Years after an HVAC engineer starts to design closed-loop water systems and then progressively moves up the ladder of engineering success, he can forget and/or overlook many of the issues, concerns, details, opportunities, etc. associated with engineering these systems. After all, it is just pipe sizing to allow water to flow to terminal units, transfer its energy, and return to the source of the energy to begin again. Pretty straightforward, you’d think, but as I look back at my experience learning to design a closed-loop heating system, I wrote down many things that need to be done regarding water systems beginning with the design phase.
Always start with a simple one-line flow diagram of the design to get an overview and to determine if the system will be primary, primary-secondary, or primary-secondary-tertiary based on application. The designer, using the building system heat loss or heat gain calculations, then decides on the water temperature difference: 10 or 20 degree delta-T, or maybe a larger delta-T to reduce the individual gpms and in turn reduce the overall pipe sizes to reduce first cost and possibly operating cost. Next, the designer has the option of using the lazy person’s pipe sizing spin-wheel that is based on gpm, velocity, and pressure drop, or take the time to set up a time-tested, value-added gpm range pipe chart noting pipe size and minimum-to-maximum gpm (i.e., 1.25 in 7 gpm to 16 gpm) per pipe size.
This approach raises one’s awareness of when to go to the next size pipe and/or avoid that office specification that arbitrarily states, “2.5-in and larger pipe shall be welded pipe.” A pipe value-added trick of the trade I have used in the past, because the system size required no larger than 3-in pipe, is to specify soldered copper pipe instead of welded pipe to avoid a firewatch person and a required major relocation of occupants while welding was going on, to mention just two benefits.
Design engineers frequently overlook the benefit of a direct return system versus a reverse return system.
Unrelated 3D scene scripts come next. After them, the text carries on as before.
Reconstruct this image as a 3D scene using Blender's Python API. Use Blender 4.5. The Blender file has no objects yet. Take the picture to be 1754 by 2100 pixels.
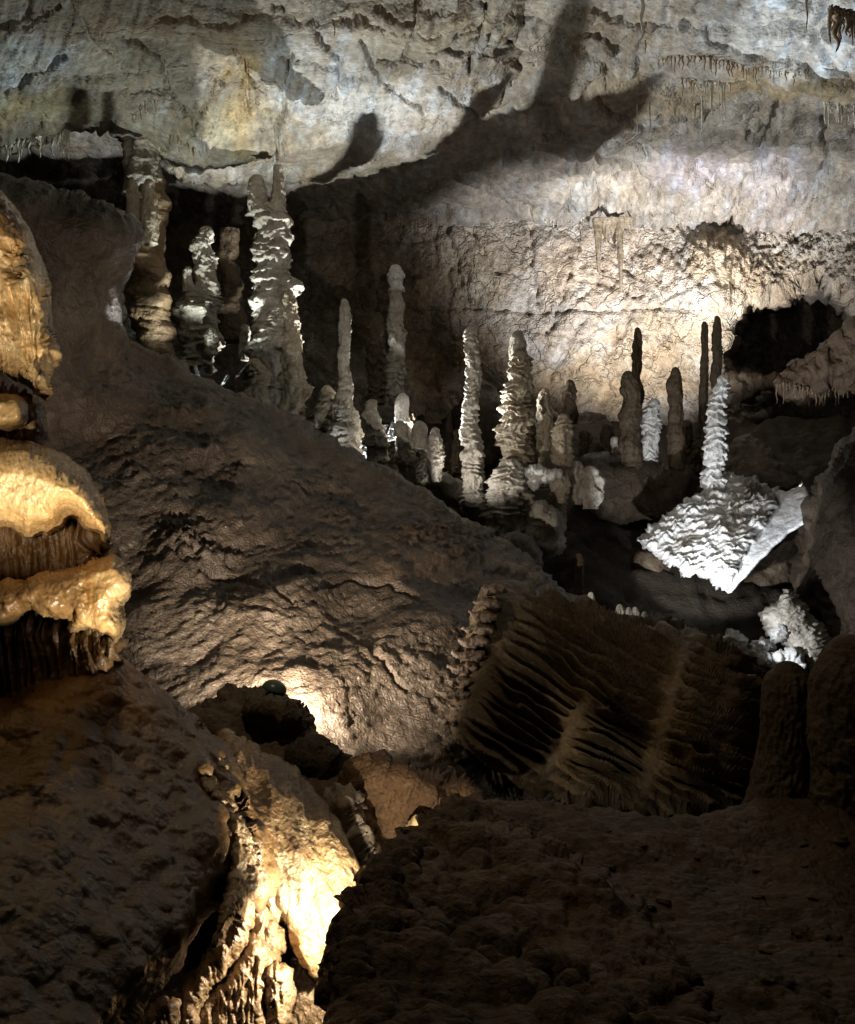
import bpy, math, random
import numpy as np
from mathutils import Vector
# ------------------------------------------------------------------ camera, world, exposure
C = bpy.context.scene.collection
SC = bpy.context.scene
F = 2060.0                         # focal length in view pixels (1754 x 2100 frame)
def P(u, v, Y):
    return np.array([(u-877.0)/F*Y, Y, (1050.0-v)/F*Y])
cam = bpy.data.objects.new('camera', bpy.data.cameras.new('camera'))
C.objects.link(cam); cam.location = (0,0,0); cam.rotation_euler = (math.pi/2,0,0)
cam.data.sensor_fit = 'VERTICAL'; cam.data.sensor_height = 24; cam.data.lens = 24*F/2100
cam.data.clip_start = 0.05; cam.data.clip_end = 200
SC.camera = cam
w = bpy.data.worlds.new('World'); SC.world = w; w.use_nodes = True
w.node_tree.nodes['Background'].inputs[0].default_value = (1.0,0.72,0.42,1)
w.node_tree.nodes['Background'].inputs[1].default_value = 0.010
SC.view_settings.view_transform = 'Standard'; SC.view_settings.look = 'None'
SC.view_settings.exposure = 0; SC.view_settings.gamma = 1
SC.cycles.max_bounces = 5; SC.cycles.diffuse_bounces = 3
try: SC.cycles.use_denoising = True
except Exception: pass

WARM = (1.0,0.70,0.38); NEUT = (1.0,0.86,0.70); COOL = (0.86,0.95,1.0); PINK=(1.0,0.80,0.66)
def spot(name, pos, target, power, angle, blend=0.3, color=NEUT, radius=0.02):
    l = bpy.data.lights.new(name, 'SPOT'); l.energy = power; l.color = color
    l.spot_size = math.radians(angle); l.spot_blend = blend; l.shadow_soft_size = radius
    o = bpy.data.objects.new(name, l); C.objects.link(o)
    o.location = pos; d = Vector(target)-Vector(pos)
    o.rotation_euler = d.to_track_quat('-Z','Y').to_euler()
    return o
L1 = P(760,972,13.0)               # floor lamp behind the slope, washing the ceiling
L2 = P(430,835,12.3)  # second lamp, unseen, added to brighten the left of the ceiling
spot('ceiling_wash_light', L1, (L1[0]+.35,L1[1]-1.2,4.6), 1500, 136, 0.3, (.98,.98,.93), 0.008)
spot('ceiling_corner_light', L2, (L2[0]-.4,L2[1]-1.3,4.6), 470, 116, 0.4, (.92,.98,.90), 0.008)
spot('ceiling_patch_light', P(1700,1130,12.6), P(1680,60,10.2), 1300, 56, 0.8, (.86,.93,1.0), 0.03)  # unseen lamp added to brighten the pale patch on the ceiling
spot('wall_light', P(1330,962,15.2), P(1310,430,18.6), 3300, 84, 1.0, (.99,.98,1.0), 0.03)
spot('arch_light', P(1590,945,14.8), P(1570,330,17.0), 1000, 84, 1.0, (1.0,.98,.96), 0.03)
spot('slope_light', P(590,1446,5.62), P(670,1185,8.0), 440, 126, 1.0, (1.0,.88,.74), 0.03)
spot('flowstone_light', P(330,1650,2.2), P(40,770,2.9), 60, 56, 0.35, (1.0,0.84,0.62), 0.01)
spot('pillar_light', (-1.15,1.55,-.12), P(70,640,2.9), 60, 62, 0.4, (1.0,0.86,0.64), 0.01)
spot('curtain_light', P(742,1928,2.74), P(560,1780,3.2), 62, 155, 0.6, (1.0,0.90,0.74), 0.01)
spot('block_light', P(1330,1312,9.65), P(1475,1030,11.4), 430, 66, 0.25, (0.93,0.96,1.0), 0.02)
spot('boulder_light', P(1440,1335,8.7), P(1610,1290,10.2), 170, 80, 0.4, (0.93,0.96,1.0), 0.02)
spot('stalagmite_light', P(885,1042,10.95), P(1075,835,11.9), 75, 78, 0.7, (1,0.95,0.86), 0.03)
spot('giant_stalagmite_light', P(690,965,11.3), P(470,560,13), 18, 90, 0.6, (0.95,0.97,0.92), 0.03)
spot('overhead_fill_light', (-0.8,3.7,3.0), (1.3,5.0,-1.0), 95, 120, 0.9, (1.0,.80,.55), 0.04)  # unseen lamp added overhead, stands in for light bounced off the ceiling

# ------------------------------------------------------------------ noise helpers
_rs = np.random.RandomState(7)
_perm = _rs.permutation(256).astype(np.int64); _perm = np.concatenate([_perm,_perm,_perm])
_g = _rs.normal(size=(256,3)); _g /= np.linalg.norm(_g,axis=1)[:,None]
def perlin(p):
    p = np.asarray(p,float); pi = np.floor(p).astype(np.int64); f = p-pi
    w_ = f*f*f*(f*(f*6-15)+10); r = 0
    for dx in (0,1):
        wx = w_[...,0] if dx else 1-w_[...,0]; hx = _perm[(pi[...,0]+dx)&255]
        for dy in (0,1):
            wy = w_[...,1] if dy else 1-w_[...,1]; hy = _perm[hx+((pi[...,1]+dy)&255)]
            for dz in (0,1):
                wz = w_[...,2] if dz else 1-w_[...,2]
                g = _g[_perm[hy+((pi[...,2]+dz)&255)]]
                r = r+wx*wy*wz*((f[...,0]-dx)*g[...,0]+(f[...,1]-dy)*g[...,1]+(f[...,2]-dz)*g[...,2])
    return r*1.6
def fbm(p, octv=5, gain=0.5, lac=2.03, ridged=False):
    r = 0; a = 1.0; p = np.asarray(p,float).copy()
    for i in range(octv):
        n = perlin(p+i*17.3)
        r = r+a*((1-2*np.abs(n)) if ridged else n); a *= gain; p = p*lac
    return r
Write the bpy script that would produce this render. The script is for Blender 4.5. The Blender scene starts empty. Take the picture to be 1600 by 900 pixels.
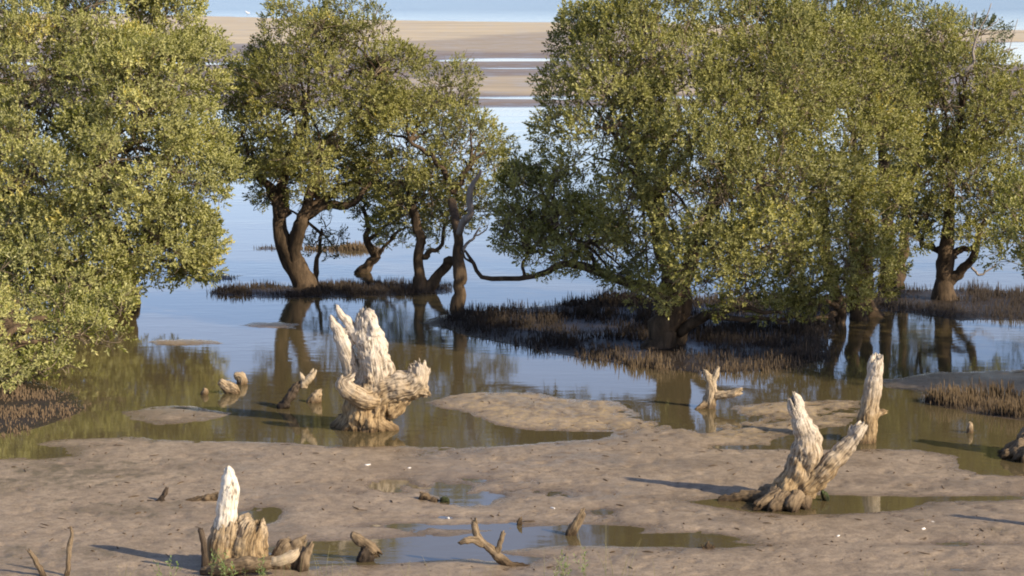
import bpy, math, random
import numpy as np
from mathutils import Vector
scene = bpy.context.scene
rng = np.random.default_rng(7)
random.seed(7)
R = math.radians

# ------------------------------------------------------------------ camera, sky, sun, exposure
CAM_H = 5.5
F_MM = 85.0
FPX = F_MM / 36.0 * 1600.0
PITCH = math.atan(490.0 / FPX)
cd = bpy.data.cameras.new('camera'); cam = bpy.data.objects.new('camera', cd)
scene.collection.objects.link(cam); scene.camera = cam
cd.lens = F_MM; cd.sensor_width = 36.0; cd.clip_start = 0.5; cd.clip_end = 20000
cam.location = (0, 0, CAM_H); cam.rotation_euler = (math.pi / 2 - PITCH, 0, 0)

SUN_VEC = Vector((1.5, -0.95, 1.0)).normalized()          # towards the sun: behind the camera, right
SUN_EL = math.asin(SUN_VEC.z); SUN_AZ = math.atan2(SUN_VEC.x, SUN_VEC.y)
w = bpy.data.worlds.new('World'); scene.world = w; w.use_nodes = True
nt = w.node_tree; bg = nt.nodes['Background']
sky = nt.nodes.new('ShaderNodeTexSky'); sky.sky_type = 'NISHITA'; sky.sun_disc = False
sky.sun_elevation = SUN_EL; sky.sun_rotation = SUN_AZ
sky.air_density = 0.65; sky.dust_density = 0.3; sky.ozone_density = 3.0
tm = nt.nodes.new('ShaderNodeMix'); tm.data_type = 'RGBA'; tm.blend_type = 'MULTIPLY'; tm.inputs[0].default_value = 1
tm.inputs[7].default_value = (1.34, 1.10, 1.02, 1); nt.links.new(sky.outputs[0], tm.inputs[6])
nt.links.new(tm.outputs[2], bg.inputs[0]); bg.inputs[1].default_value = 0.14
sl = bpy.data.lights.new('sun', 'SUN'); so = bpy.data.objects.new('sun', sl); scene.collection.objects.link(so)
sl.energy = 4.6; sl.angle = R(0.6); sl.color = (1.0, 0.86, 0.64)
so.rotation_euler = (-SUN_VEC).to_track_quat('-Z', 'Y').to_euler()
scene.view_settings.view_transform = 'Standard'; scene.view_settings.look = 'None'
scene.view_settings.exposure = 0.56; scene.view_settings.gamma = 1.0
scene.cycles.max_bounces = 6; scene.cycles.transparent_max_bounces = 4
try: scene.cycles.pixel_filter_type = 'BLACKMAN_HARRIS'; scene.cycles.filter_width = 1.9
except Exception: pass

# ------------------------------------------------------------------ geometry helpers
cp, sp_ = math.cos(PITCH), math.sin(PITCH)
def ray(px, py):
    a, b = px - 800.0, 450.0 - py
    return Vector((a, FPX * cp + b * sp_, -FPX * sp_ + b * cp))
def G(px, py, z=0.0):
    d = ray(px, py); t = (z - CAM_H) / d.z
    return Vector((d.x * t, d.y * t, z))
def P(px, py, D):
    d = ray(px, py); t = D / d.y
    return Vector((d.x * t, D, CAM_H + d.z * t))
def DY(py): return G(800, py).y
def mpp(D, py=450):                                   # metres in one photo pixel at distance D
    return D / ray(800, py).y

def link(o, parent=None):
    scene.collection.objects.link(o)
    if parent is not None: o.parent = parent
    return o
def tag(o, label=None, cat=None, group=None, kind=None):
    if label: o['label'] = label
    if cat: o['category'] = cat
    if group: o['group'] = group
    if kind: o['kind'] = kind
    return o
def empty(name, loc):
    o = bpy.data.objects.new(name, None); o.location = loc; o.empty_display_size = 0.2
    return link(o)
def mesh_np(name, V, F, mat, parent=None, smooth=True, attrs=None, origin=None):
    """V (n,3), F (m,k) all the same k"""
    V = np.asarray(V, dtype=np.float64); F = np.asarray(F, dtype=np.int32)
    if origin is None:
        origin = parent.location if parent is not None else Vector((0, 0, 0))
    V = V - np.array(origin)
    me = bpy.data.meshes.new(name)
    me.vertices.add(len(V)); me.vertices.foreach_set('co', V.astype(np.float32).ravel())
    m, k = F.shape
    me.loops.add(m * k); me.loops.foreach_set('vertex_index', F.ravel())
    me.polygons.add(m)
    me.polygons.foreach_set('loop_start', np.arange(0, m * k, k, dtype=np.int32))
    me.polygons.foreach_set('loop_total', np.full(m, k, dtype=np.int32))
    me.polygons.foreach_set('use_smooth', np.full(m, smooth, dtype=bool))
    me.update(calc_edges=True); me.validate()
    for an, av in (attrs or {}).items():
        av = np.asarray(av, dtype=np.float32)
        if av.ndim == 1:
            a = me.attributes.new(an, 'FLOAT', 'POINT'); a.data.foreach_set('value', av)
        else:
            a = me.attributes.new(an, 'FLOAT_VECTOR', 'POINT'); a.data.foreach_set('vector', av.ravel())
    me.materials.append(mat)
    o = bpy.data.objects.new(name, me)
    if parent is None: o.location = origin
    return link(o, parent)

# value noise in numpy
def _h(ix, iy, iz, s):
    n = (ix * 73856093) ^ (iy * 19349663) ^ (iz * 83492791) ^ (s * 2654435761 & 0x7fffffff)
    n = (n ^ (n >> 13)) * 1274126177 & 0x7fffffffffff
    n = n ^ (n >> 16)
    return (n & 0xffff) / 65535.0 * 2 - 1
def vnoise(x, y, z=None, seed=0):
    x = np.asarray(x, float); y = np.asarray(y, float)
    z = np.zeros_like(x) if z is None else np.asarray(z, float)
    xi, yi, zi = np.floor(x).astype(np.int64), np.floor(y).astype(np.int64), np.floor(z).astype(np.int64)
    fx, fy, fz = x - xi, y - yi, z - zi
    fx = fx * fx * (3 - 2 * fx); fy = fy * fy * (3 - 2 * fy); fz = fz * fz * (3 - 2 * fz)
    r = 0
    for a in (0, 1):
        wa = fx if a else 1 - fx
        for b in (0, 1):
            wb = fy if b else 1 - fy
            for c in (0, 1):
                wc = fz if c else 1 - fz
                r = r + wa * wb * wc * _h(xi + a, yi + b, zi + c, seed)
    return r
def fbm(x, y, z=None, oct=4, seed=0, gain=0.5):
    r = 0; a = 1.0; t = 0
    for i in range(oct):
        k = 2.03 ** i
        r = r + a * vnoise(np.asarray(x) * k, np.asarray(y) * k, None if z is None else np.asarray(z) * k, seed + i * 17)
        t += a; a *= gain
    return r / t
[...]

In the past, several more experienced design engineers have told me that a reverse return system is self-balancing. Wrong!
Next, a designer can allow/calculate head pressures to be higher than normal based on the number of operating hours a year (i.e., heating season only, 24-7-365, etc.) thus minimizing the pipe system to a more energy efficient, lower total pump. Think about it. Why conservatively size a larger pipe installation with smaller pump horsepower for a system that is only going to operate 2,000 hours a year? Do the math: 15 horsepower for those hours versus 20 horsepower. Will the electrical cost savings be more or less than the first cost difference of installing the larger piping system versus a smaller pipe system? There is a time to engineer based on first cost and a time to engineer based on lifecycle cost.
Design engineers frequently overlook the benefit of a direct return system versus a reverse return system. In the past, several more experienced design engineers have told me that a reverse return system is self-balancing. Wrong!
A theoretically correct reverse return system may, if the system serves only one level and every terminal unit has its own branch runout to the unit. Once the system has to serve a second, third, or additional floors with multiple supply and return risers to the floors above and/or below, then the perfect, self-balancing reverse return system is gone. Each floor and each riser will require its own attention when it comes time to TAB for the individual terminal units and risers. Heck, if self-balancing truly existed, then why do you need a TAB contractor? A more value-engineered solution to the design layout of the piping system is to eliminate the extra pipeline that is intended to return all the flow back to the boiler, heat exchangers, or chiller bundle.
Years ago, I took the National Environmental Balancing Bureau TAB test (written test followed by a field test), and the experience was not only great, it was a real eye-opener to the world of the TAB technician. If designers were to increase their knowledge on the “how to” of water balancing, they would find that they seldom can say “this system will be self-balancing.”
To all these points, why haven’t value-engineering estimators offered these suggestions to the design engineer who seldom (if ever) took the time to include their own value-design in their own projects? You could write a book for practitioners on piping.